U.S. troops, journalists and contractors returning from Iraq are among those who have been caught with forbidden souvenirs -- mostly paintings and small seals and cylinders that can be carved exquisitely and hidden easily.

 NEW YORK -- Roughly half of the 15,000 items looted from the National Museum of Iraq in 2003 have been recovered, said its director, who thanked American officials for assistance in restoring the building.
    Archaeologist and museum director Donny George said law-enforcement and customs officials in the United States had intercepted at least 1,000 artifacts stolen from the museum in the chaotic days after the fall of Baghdad.
    Another 3,000 or so artifacts have been found and secured in Jordan, Syria, Italy and other nations, said the museum director, an Iraqi-born Christian. However, he said, the governments of Iran and Turkey -- both neighbors with porous land borders -- have failed to respond to legal and diplomatic inquiries.
    Many stolen Iraqi artifacts or their counterfeits still are advertised on EBay and change hands through channels known to collectors. U.S. law-enforcement and customs agencies say they are on the lookout for antiquities but cannot provide current information on interceptions or prosecutions.
    U.S. troops, journalists and contractors returning from Iraq are among those who have been caught with forbidden souvenirs -- mostly paintings and small seals and cylinders that can be carved exquisitely and hidden easily.
    "We are grateful to our friends and dear brothers" for intercepting the artifacts, Mr. George said Tuesday evening during a slide presentation to the National Arts Club in New York.
    Much of Baghdad was plunged into chaos after U.S. troops captured the capital on April 9, 2003. As Iraqi troops fled, looters and professional thieves quickly overran the museum, which was left unguarded.
    Mr. George -- like many Iraqis and much of the American press -- blamed U.S. military planners at the time for ignoring the history and culture of the country they had come to liberate.
    But the museum director was much more conciliatory at the National Arts Club, where he told a well-heeled audience that he was "satisfied" with the level of financial and technical support to rebuild the shattered museum.
    Asked whether the Pentagon had offered an apology for failing to guard the museum, Mr. George said U.S. assistance allowed his staff to rebuild the museum's offices and galleries, install new security systems and create computer networks where there had been none.
    "I will take that as an apology," he said.
    Mr. George, the director of research for the State Board of Antiquities under Saddam Hussein, was installed as director of the National Museum of Iraq by the U.S.-run Coalition Provisional Authority that governed the country from early 2003 until last summer.
    He remained in that post under the interim government and has been retained by the transitional government of Prime Minister Ibrahim al-Jaafari.
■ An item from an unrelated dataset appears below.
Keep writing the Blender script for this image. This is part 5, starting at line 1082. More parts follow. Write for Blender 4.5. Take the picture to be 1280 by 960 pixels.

He also has the support of the international antiquities specialists.
    "He's a real professional, one of the archaeologists in the Middle East," said McGuire Gibson, a professor of Mesopotamian archaeology at the University of Chicago's Oriental Institute who visited Iraq's museum and archaeological sites in 2003 for the United Nations Educational, Scientific and Cultural Organization and the National Geographic Society.
    Mr. George said much of the thievery was done by insiders, but told The Washington Times this week that Iraqi and museum authorities have made little effort to find the culprits.
    "I am asking [U.S. investigators] to tell me who they have caught," he said with a shrug.
    The museum is trying to establish a database of the looted artifacts, in part to make them more difficult to sell. The FBI, Interpol and many museums also have put up images of the missing artifacts.
    In the meantime, Mr. George said, he has asked governments to document and hold on to what they intercept until Iraq is more stable.
    Thousands of missing pieces are presumed to be inside Iraq, where a corps of mostly untrained volunteers has been scouring markets in search of the missing antiquities.
    The museum also has been fortified with tall concrete walls and welded gates that enclose the galleries, but Mr. George said it is not safe to reopen the doors to visitors.